Tuesday, September 4, 2012

Day #3 off to a not so great start.

Today is not a good day. One of those days where I wish I had sick days so I could just stay in bed all day. Not sure if it's because of the diet change or that it's close to "that time of the month" but I am on an emotional roller coaster today.

My boyfriend and I got in a fight last night, mostly my fault- as I jumped down his throat for no reason. Usually we talk things out before we go to sleep but because we live 2 hours apart, that did not happen. Needless to say, I didn't sleep well last night.

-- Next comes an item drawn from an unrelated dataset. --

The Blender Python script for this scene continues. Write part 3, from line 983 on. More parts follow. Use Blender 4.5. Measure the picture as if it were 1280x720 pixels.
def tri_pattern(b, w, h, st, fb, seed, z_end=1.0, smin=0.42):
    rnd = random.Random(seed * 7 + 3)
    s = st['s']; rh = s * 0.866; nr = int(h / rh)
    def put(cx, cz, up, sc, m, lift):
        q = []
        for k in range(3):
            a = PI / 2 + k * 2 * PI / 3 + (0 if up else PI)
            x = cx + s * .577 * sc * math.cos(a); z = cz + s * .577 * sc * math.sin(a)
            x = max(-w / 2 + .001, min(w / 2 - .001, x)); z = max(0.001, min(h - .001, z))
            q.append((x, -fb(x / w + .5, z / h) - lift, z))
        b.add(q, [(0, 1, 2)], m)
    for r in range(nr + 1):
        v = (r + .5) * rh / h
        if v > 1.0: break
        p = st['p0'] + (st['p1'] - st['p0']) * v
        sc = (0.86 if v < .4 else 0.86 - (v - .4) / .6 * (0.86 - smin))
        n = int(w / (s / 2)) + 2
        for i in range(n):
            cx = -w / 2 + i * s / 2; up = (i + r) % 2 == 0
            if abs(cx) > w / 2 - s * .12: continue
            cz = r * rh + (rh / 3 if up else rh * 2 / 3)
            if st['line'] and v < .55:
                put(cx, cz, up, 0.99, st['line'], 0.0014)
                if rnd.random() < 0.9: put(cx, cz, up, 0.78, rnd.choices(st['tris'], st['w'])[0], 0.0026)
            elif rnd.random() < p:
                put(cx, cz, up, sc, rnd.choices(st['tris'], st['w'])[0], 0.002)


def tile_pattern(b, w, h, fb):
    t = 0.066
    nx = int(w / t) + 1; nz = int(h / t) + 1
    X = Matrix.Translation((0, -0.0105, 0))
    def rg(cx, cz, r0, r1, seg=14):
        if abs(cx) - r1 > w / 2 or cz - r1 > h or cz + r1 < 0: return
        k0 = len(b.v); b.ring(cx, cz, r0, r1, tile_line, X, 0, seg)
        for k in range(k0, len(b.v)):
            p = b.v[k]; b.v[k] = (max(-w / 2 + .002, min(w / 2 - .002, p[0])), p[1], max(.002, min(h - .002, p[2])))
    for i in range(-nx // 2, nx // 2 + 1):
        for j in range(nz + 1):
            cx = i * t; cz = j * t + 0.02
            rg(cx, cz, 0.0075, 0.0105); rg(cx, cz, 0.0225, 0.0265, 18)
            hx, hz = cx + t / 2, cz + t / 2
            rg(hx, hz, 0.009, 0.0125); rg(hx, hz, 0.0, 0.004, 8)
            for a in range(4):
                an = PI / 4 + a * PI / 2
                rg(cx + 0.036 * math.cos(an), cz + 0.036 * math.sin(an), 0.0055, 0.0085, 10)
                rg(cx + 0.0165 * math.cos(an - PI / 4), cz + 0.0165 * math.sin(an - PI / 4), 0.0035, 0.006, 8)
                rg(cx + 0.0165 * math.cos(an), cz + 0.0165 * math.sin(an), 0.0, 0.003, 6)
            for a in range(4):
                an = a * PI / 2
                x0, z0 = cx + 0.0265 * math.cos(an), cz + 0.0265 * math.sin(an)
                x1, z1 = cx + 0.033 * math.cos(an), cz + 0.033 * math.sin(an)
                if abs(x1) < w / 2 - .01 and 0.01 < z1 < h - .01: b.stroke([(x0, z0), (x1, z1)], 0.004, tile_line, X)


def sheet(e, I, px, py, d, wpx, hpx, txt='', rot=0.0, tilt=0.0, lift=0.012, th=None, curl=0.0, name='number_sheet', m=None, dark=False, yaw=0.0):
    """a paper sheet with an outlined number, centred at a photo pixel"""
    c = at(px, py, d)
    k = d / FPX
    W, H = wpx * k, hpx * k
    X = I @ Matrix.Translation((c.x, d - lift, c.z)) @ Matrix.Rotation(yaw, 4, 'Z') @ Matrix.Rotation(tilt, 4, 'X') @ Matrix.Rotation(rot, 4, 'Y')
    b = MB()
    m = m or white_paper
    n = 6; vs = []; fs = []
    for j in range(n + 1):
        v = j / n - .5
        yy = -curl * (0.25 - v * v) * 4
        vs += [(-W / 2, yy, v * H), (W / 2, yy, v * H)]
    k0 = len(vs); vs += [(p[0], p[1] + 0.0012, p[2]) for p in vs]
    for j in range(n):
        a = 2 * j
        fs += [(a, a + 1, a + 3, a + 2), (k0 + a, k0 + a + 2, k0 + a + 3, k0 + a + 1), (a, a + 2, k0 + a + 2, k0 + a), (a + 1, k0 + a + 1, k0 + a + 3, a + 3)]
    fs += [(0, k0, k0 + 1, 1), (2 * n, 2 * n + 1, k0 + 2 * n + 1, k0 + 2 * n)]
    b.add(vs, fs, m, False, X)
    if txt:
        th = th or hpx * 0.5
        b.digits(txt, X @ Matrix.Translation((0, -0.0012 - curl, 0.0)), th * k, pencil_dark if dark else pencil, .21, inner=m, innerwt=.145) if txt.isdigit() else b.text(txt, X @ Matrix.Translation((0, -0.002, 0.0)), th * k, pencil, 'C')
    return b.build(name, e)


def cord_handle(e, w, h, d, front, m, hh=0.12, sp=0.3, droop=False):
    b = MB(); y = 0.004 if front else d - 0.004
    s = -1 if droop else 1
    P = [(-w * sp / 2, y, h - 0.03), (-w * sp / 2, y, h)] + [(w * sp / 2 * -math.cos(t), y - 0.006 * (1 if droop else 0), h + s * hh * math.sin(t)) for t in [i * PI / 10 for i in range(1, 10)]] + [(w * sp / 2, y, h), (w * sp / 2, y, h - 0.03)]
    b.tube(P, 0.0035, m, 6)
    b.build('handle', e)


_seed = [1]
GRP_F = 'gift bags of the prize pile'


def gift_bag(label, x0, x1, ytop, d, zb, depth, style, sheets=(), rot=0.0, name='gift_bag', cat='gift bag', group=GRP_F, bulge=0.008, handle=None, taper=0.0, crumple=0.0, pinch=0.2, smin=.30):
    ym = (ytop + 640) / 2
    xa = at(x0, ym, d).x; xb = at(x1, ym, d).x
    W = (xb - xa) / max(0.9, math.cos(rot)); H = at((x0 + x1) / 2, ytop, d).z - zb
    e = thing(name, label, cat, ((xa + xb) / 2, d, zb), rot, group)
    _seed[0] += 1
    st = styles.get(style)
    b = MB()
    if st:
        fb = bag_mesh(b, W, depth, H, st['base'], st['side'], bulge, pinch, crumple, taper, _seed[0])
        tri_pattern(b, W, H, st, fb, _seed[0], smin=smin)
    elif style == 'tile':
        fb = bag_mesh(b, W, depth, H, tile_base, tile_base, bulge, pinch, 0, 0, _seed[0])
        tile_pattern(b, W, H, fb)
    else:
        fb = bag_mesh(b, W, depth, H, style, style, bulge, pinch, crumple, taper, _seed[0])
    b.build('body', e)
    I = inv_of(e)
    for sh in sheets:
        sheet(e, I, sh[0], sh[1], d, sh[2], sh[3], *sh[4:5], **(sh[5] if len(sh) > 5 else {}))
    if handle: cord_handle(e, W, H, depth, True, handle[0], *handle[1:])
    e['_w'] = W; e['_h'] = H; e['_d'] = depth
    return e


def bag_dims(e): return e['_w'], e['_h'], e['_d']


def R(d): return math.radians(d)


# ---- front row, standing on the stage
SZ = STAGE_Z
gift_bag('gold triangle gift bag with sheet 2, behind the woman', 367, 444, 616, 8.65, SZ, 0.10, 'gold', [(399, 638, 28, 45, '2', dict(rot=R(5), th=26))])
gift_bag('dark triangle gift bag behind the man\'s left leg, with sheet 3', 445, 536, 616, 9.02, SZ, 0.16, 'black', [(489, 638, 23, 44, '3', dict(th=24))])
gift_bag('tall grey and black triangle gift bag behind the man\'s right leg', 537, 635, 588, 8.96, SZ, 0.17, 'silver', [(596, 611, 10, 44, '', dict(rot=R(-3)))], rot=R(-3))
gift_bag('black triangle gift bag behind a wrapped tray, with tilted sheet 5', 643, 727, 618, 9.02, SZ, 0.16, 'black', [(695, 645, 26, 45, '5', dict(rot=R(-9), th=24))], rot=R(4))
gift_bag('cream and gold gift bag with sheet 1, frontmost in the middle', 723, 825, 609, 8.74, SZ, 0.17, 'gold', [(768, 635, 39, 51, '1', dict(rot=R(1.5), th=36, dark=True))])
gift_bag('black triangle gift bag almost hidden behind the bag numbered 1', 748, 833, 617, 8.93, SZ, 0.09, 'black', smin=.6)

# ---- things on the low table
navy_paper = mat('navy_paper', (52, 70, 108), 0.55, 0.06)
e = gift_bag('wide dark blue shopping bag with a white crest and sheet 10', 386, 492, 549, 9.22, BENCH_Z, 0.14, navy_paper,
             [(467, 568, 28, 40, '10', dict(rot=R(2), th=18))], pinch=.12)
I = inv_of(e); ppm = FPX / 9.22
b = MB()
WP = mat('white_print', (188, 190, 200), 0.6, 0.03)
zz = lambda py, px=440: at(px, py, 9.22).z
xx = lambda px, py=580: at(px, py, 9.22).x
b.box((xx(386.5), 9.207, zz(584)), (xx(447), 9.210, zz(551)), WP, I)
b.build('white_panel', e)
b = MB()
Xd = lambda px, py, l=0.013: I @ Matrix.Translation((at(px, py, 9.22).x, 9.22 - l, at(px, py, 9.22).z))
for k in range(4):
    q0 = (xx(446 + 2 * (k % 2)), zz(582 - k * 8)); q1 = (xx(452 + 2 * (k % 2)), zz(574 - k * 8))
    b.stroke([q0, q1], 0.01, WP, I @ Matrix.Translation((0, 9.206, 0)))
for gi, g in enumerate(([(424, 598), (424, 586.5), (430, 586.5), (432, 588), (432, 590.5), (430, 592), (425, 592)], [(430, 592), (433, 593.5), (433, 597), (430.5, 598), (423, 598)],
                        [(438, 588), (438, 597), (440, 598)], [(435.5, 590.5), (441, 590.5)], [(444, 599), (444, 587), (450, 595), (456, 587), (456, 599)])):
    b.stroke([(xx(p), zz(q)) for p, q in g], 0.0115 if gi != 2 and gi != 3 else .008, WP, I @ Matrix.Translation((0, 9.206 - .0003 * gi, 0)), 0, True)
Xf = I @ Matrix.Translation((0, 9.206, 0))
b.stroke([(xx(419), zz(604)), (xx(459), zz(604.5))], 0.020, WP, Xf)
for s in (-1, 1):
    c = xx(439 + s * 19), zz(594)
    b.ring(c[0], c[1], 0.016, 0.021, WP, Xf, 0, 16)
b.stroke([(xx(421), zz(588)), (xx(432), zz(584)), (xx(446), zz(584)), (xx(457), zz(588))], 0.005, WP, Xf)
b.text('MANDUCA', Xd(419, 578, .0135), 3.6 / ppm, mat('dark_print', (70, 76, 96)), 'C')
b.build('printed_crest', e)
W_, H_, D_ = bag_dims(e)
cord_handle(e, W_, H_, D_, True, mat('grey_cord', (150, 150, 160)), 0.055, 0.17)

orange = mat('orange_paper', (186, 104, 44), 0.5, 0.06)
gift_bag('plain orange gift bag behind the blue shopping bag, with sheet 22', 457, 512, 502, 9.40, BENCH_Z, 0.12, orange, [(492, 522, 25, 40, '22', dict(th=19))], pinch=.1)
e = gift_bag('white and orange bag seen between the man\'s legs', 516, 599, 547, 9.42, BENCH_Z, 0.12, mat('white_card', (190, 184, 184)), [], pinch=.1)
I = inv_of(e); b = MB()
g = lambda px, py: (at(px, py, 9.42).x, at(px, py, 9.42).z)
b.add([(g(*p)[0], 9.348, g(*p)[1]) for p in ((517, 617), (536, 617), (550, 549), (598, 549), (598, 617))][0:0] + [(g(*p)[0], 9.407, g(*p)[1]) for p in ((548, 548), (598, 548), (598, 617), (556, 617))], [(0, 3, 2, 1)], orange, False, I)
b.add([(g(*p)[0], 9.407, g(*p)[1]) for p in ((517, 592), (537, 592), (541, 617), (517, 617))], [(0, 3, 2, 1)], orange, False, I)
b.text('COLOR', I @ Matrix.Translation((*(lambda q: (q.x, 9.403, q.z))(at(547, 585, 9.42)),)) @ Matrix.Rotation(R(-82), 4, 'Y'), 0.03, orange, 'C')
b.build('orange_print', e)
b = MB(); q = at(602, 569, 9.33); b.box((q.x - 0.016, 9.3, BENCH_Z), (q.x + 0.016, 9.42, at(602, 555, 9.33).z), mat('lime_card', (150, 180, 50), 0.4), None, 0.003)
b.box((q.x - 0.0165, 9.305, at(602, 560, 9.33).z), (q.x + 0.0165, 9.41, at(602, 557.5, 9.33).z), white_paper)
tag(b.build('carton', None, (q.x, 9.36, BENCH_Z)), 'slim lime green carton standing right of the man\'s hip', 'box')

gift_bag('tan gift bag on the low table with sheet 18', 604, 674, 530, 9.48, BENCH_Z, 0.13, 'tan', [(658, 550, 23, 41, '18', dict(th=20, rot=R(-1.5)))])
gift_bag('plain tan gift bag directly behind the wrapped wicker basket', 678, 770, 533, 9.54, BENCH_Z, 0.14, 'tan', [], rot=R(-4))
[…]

I woke up this morning filled with emotions: worry, stress, anger, sadness, you name it. I am having some money issues and have had to budget a lot which means that this month when my CrossFit membership ends I won't be able to renew. So along with all those money troubles and having to cut activities out of my life that I thrive on, I am now worried about my relationship as well. I am consumed with thoughts of why I do the things I do, and why I can't just change for the person I love.

I have always been an emotional eater so I am trying my best to stay on the plan and not cheat. This mornings breakfast was pork, mushrooms, onions and a peach. Hopefully tomorrow will be a better day.

1 comment:

  1. I'm so proud of you for sticking with the diet! I wondered about the time of month issue. I hope day 4 will be better!